On June 5, 2014 the NB Court of Queen’s Bench decided both the information US-based National Alliance (NA) disseminates and the NA’s purpose are against Canadian public policy – and so is the gift an NB man left to the NA in his will. Based on this decision, there are limits to not only what you leave your money for – but also to whom you leave it.

Mr. McCorkill left all of his estate to the NA in his will. After Mr. McCorkill died, his sister asked the NB Court to void the bequest because it was illegal and/or against public policy because the NA and its activities breach Canadian law. The NA denied this and argued that regardless, the Court could not void the gift based on the beneficiary’s identity, only the specific purposes attached to the bequest – and there were none.

In strongly worded and unequivocal reasons, the NB Court of Queen’s Bench decided the bequest to the NA is invalid. No other Canadian Court is required to follow the decision, but could choose to do so because it is based on Canadian laws (the Criminal Code of Canada, the Canadian Charter of Rights and Freedoms, international conventions to which Canada is a party, and Provincial human rights laws generally) that apply across Canada:

  • Hate Propoganda. McCorkill’s sister submitted extensive evidence about the NA’s purposes and activities – and based on it, the Court decided the information the NA disseminates is “hate propaganda”.
  • Not in Canada. Dissemination of the NA’s writings might be legal in the US – but it is illegal in Canada: public incitement of hatred is a criminal offence here.
  • Against Public Policy. Activity that is illegal – and also contrary to the values of the Canadian Charter of Rights, Provincial human rights laws and international conventions promoting equality and dignity of the person and prohibiting discrimination on the basis of race and ethnic origin – is against Canadian and NB public policy.    
  • The Character of the Beneficiary. The evidence proved that the NA’s identity was indistinguishable from the purpose for which Mr. McCorkill intended the bequest to be used: the only thing the NA would or could do with the bequest was be to further its illegal purposes.    
  • Flood Gates Reversed. The Court quickly rejected the argument that voiding the gift would lead to a flood of estates litigation – and countered that not voiding it could lead to a flood of illegal gifts.

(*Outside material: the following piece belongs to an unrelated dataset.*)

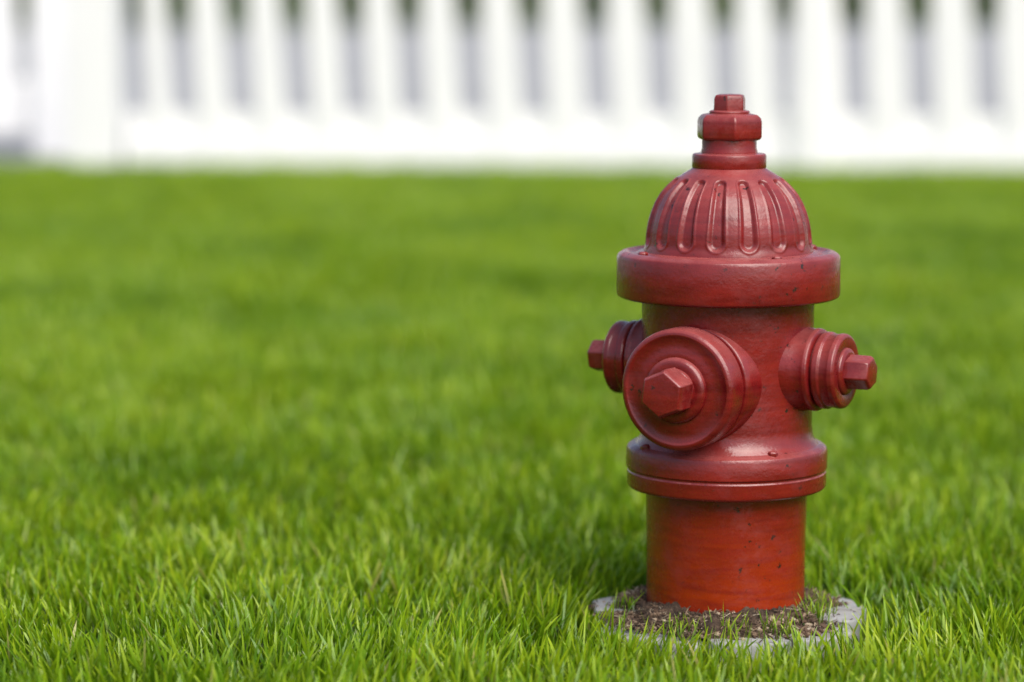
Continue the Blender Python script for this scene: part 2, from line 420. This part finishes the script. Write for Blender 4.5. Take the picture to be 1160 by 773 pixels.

Courts rarely interfere with a person’s freedom to choose who will receive her assets after her death on the basis it’s against public policy – and rarer still based on who the beneficiary is, as opposed to the purpose for which the giver says the bequest must be used. The Court’s key decision that the NA’s identity and its purpose are indistinguishable was heavily influenced by the volume and nature of the evidence and the unique facts, but it’s now clear that there are limits to what you leave your money for – and to whom you leave it.